やがて、プルッキラという町に到着したようでした。
ここには、アンティの実家があるのです。
アンティの実家は、ふるい木造の家でした。
しかし、外観は優しいクリーム色で、古くても洒落ています。
この日はちょうど、そのクリーム色を塗りなおしているところでした。
ペンキ塗りにはげんでいるお父さんを見つけるや、
アンティもカティも、それを手伝いはじめてしまいました。
私は車移動にやや疲れていて、ソファでお茶でも飲みたかったのだけど、
ペンキ塗りを手伝っているうちに、そんな疲労感も忘れ去ってしまうのでした。
やがて、お母さんがコーヒーと焼きたてクッキーを持ってきてくれて、
表の手すりをテーブル代わりに、ナチュラルなティーパーティが始まりました。
お父さんもお母さんも、70歳くらいです。
お土産屋で見かけたドワーフ人形みたいな顔をしています。
ずんぐりしていて愛くるしいのです。
お父さんは鼻頭が赤く、ヨッパライみたいで笑ってしまいした。
そしてまた、日曜大工が再開します。
アンティは裏から脚立を持ってきて、2階の壁を塗っています。
大変じゃないのかなぁと、不安げに眺めていると、
どうもアンティ、鼻歌なんか歌っています!
「大変じゃないよ?楽しいさ♪
フィンランドの男たちは、日曜大工が好きなんだよ。
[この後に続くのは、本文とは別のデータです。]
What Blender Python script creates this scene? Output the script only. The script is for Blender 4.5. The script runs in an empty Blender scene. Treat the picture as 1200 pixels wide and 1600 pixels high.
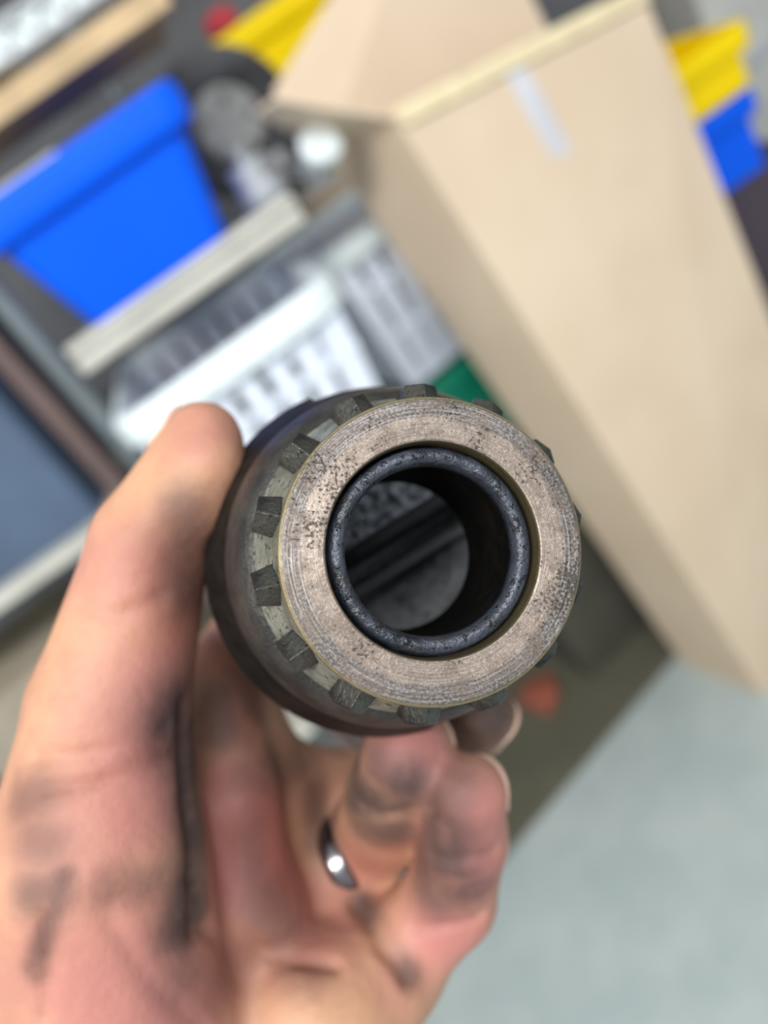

たいていね。
ユスキュラのあのマンションだって、オンボロの状態で買ってきて、
カティと二人でリフォームしたんだ。」
そういえば、建物自体はかなり年代物ぽかったな。
「ワシだって手伝ったんだぞ!」
と、お父さんもアピールしています。
「家をイチから建てちゃう人も多いよ?
やりがいあるからね!人件費を節約できるしさ。
1年も2年も掛かっちゃうから、途中でウンザリしてくるけど、
それでも楽しいよ。
何にせよ、自分でやりたがるんだ。フィンランド人ってのはさ。」
アンティは、子供みたいにイキイキしています。本当に楽しいのでしょう。
そしてこれもまた、生活費を節約する生活の知恵でもあるらしいです。